We are living in an age of surveillance capitalism where technology is used to turn our daily lives into data sources to line the pockets of CEOs in Silicon Valley. Whereas once the big money makers were industrialists and manufacturers, now the big winners are the data giants who harvest our every click, like and share and sell the information to advertisers.
This creates problems for consumers who get to use social media services for free but often don’t understand the scale of data they give up in return. It also creates problems for workers, destroying some jobs and hollowing out others.
This year alone we are expected to lose 23,000 shops and 175,000 jobs from our high streets. Why? Because bricks and mortar shops struggle to compete with online giants like Amazon who know exactly who we are, where we are, what we like, and our entire purchase history.
Even jobs that survive are affected, with workers reporting they feel stripped of their worth. Four in 10 retail workers feel less fulfilled by their jobs than five years ago. It’s not much better for those on the other side, either. Amazon workers have said they feel like robots, do mind-numbing work, and are treated like numbers. Even in these boom sectors, jobs are not being replaced at the pace they are being lost. General Motors employed more people at the worst moments of the Great Depression than either Google or Facebook employs at the very height of their power now.
This is just a snapshot of what’s happening right across our economy. Inequality and in-work poverty are rocketing while wages stagnate. Two thirds of children living in poverty live in working families; and the UK is now the second most unequal country in terms of wealth, health, and pay.
These trends are taking their toll.
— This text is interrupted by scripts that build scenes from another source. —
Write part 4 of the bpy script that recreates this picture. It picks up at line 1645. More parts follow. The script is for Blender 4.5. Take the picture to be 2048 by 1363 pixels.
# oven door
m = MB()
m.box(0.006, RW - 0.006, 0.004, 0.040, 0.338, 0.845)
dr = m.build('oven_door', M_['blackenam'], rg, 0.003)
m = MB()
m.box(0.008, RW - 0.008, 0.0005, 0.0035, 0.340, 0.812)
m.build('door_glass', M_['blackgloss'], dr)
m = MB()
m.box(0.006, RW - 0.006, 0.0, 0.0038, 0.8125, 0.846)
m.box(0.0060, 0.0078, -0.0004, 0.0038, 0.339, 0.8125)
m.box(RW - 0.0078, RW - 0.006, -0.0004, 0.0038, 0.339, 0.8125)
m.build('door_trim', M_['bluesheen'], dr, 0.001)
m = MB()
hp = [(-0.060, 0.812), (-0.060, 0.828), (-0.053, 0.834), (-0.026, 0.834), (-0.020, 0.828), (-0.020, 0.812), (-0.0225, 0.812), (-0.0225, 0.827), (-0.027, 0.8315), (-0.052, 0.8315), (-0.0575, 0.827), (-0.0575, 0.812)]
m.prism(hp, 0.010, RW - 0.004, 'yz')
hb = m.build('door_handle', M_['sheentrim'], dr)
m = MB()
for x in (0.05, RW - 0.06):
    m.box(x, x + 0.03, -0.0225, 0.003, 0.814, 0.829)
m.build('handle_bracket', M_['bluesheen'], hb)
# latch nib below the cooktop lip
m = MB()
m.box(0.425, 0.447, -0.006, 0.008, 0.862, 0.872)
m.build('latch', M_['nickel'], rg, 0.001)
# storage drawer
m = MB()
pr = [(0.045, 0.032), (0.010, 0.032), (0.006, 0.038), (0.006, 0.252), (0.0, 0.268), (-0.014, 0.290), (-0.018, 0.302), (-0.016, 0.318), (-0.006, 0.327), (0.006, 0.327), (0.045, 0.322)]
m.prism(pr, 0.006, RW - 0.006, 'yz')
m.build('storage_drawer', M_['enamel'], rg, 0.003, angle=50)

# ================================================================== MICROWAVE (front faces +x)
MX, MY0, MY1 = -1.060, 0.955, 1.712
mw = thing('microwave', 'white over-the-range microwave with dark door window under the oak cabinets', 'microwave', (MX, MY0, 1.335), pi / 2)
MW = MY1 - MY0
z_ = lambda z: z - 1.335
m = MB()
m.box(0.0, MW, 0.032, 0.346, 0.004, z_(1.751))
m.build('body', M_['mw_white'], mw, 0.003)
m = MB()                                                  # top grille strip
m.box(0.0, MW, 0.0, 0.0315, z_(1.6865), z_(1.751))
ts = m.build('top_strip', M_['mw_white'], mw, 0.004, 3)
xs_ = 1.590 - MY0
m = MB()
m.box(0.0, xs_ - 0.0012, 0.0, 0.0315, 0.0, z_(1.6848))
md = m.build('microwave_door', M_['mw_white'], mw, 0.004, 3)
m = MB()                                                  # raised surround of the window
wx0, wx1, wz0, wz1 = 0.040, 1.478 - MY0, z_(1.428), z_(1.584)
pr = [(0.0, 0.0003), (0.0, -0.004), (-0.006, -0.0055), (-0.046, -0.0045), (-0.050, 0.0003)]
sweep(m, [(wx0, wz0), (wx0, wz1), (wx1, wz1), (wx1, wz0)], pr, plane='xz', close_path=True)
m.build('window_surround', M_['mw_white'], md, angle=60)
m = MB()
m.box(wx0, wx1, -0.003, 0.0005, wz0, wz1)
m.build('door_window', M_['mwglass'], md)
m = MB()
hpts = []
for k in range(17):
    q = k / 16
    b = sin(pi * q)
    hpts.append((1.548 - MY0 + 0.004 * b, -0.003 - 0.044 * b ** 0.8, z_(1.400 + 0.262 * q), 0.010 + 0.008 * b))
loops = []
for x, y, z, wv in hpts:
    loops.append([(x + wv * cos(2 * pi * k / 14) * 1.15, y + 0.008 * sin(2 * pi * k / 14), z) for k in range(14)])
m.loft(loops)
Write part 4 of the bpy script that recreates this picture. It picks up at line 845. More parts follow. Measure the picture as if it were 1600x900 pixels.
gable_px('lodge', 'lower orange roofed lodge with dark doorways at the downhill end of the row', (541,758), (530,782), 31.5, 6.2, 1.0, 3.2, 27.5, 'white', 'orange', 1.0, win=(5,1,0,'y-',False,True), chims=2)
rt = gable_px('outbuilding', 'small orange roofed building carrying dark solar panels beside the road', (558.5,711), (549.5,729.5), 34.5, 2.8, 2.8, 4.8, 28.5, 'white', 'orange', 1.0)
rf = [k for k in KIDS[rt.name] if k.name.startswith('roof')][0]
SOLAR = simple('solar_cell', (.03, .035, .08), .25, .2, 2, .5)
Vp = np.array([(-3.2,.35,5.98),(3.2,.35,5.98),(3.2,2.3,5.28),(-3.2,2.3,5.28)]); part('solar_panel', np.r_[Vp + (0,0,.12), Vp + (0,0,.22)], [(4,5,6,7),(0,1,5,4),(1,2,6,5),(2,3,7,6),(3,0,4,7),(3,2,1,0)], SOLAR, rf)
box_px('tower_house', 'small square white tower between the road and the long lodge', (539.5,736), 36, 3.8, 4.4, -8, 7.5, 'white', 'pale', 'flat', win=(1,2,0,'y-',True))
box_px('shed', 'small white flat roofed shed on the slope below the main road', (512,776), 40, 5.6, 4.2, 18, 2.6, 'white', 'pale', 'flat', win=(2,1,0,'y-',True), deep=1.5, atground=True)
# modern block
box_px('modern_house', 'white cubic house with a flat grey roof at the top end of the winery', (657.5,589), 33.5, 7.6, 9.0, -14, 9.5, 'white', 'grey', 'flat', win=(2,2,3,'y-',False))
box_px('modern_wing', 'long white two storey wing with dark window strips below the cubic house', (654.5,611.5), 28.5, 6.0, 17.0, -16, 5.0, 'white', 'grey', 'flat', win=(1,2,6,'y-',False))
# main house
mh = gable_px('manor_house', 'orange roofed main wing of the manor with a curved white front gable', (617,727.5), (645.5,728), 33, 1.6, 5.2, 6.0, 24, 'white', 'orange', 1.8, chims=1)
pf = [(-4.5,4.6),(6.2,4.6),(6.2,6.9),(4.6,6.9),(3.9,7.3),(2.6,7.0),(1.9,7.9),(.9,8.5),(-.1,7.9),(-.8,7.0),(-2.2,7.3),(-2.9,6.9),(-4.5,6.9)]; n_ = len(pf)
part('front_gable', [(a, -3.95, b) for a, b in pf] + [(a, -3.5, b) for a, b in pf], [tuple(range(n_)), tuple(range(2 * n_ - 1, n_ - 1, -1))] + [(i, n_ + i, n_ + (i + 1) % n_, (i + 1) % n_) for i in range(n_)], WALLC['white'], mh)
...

New polling shows that a fifth of workers are more pessimistic about their career prospects than a year ago. Of these people, 60 per cent say it would be difficult to find a new job if they lost their job completely, with a third believing they would have to take a less senior job if that happened.
Working people are losing hope. This cannot continue. That’s why the new Institute for the Future of Work has been set up to make sure that the technological revolution isn’t just about destruction, it’s about the creation of good work for all. Work should mean fair pay, fair conditions, equality, dignity, and autonomy. Good work gives us purpose, wellbeing, and the means to shape our own lives. It binds us together as a society.
That’s the sort of future the Labour Party believes in and is why we will rebalance the digital market back towards the public. This is why I’m calling for the competition authorities to review the acquisitions of the digital giants, with a view to demerging where market dominance is damaging consumers. The regulator should also use interim powers to block all future tech mergers taking place while that review is ongoing.
Competition regulation shouldn’t just be about consumers – it should be about workers too, which is why I’ll be looking at how we could make the creation of “good work” (and preventing the destruction of good jobs) part of the public interest test for tech mergers.
Labour is also calling for workers likely to be adversely affected by AI and automation to be represented on the government’s policy advisory boards where they are currently left out.
Recent research from think thank doteveryone shows that one in four tech workers in the UK have witnessed decisions they thought would have a negative impact on society, and that nearly a fifth of those left their jobs as a result.
It’s time for a new culture where workers have a greater say in the industries they build. We cannot leave the future of work to market forces alone, there is too much at stake. The laissez-faire approach has failed and working people today are living with the consequences.
It’s time for us to take control of technology in the public interest. That’s the only way we will build a future of work where the rise of the robots doesn’t mean a fall in the standards of living.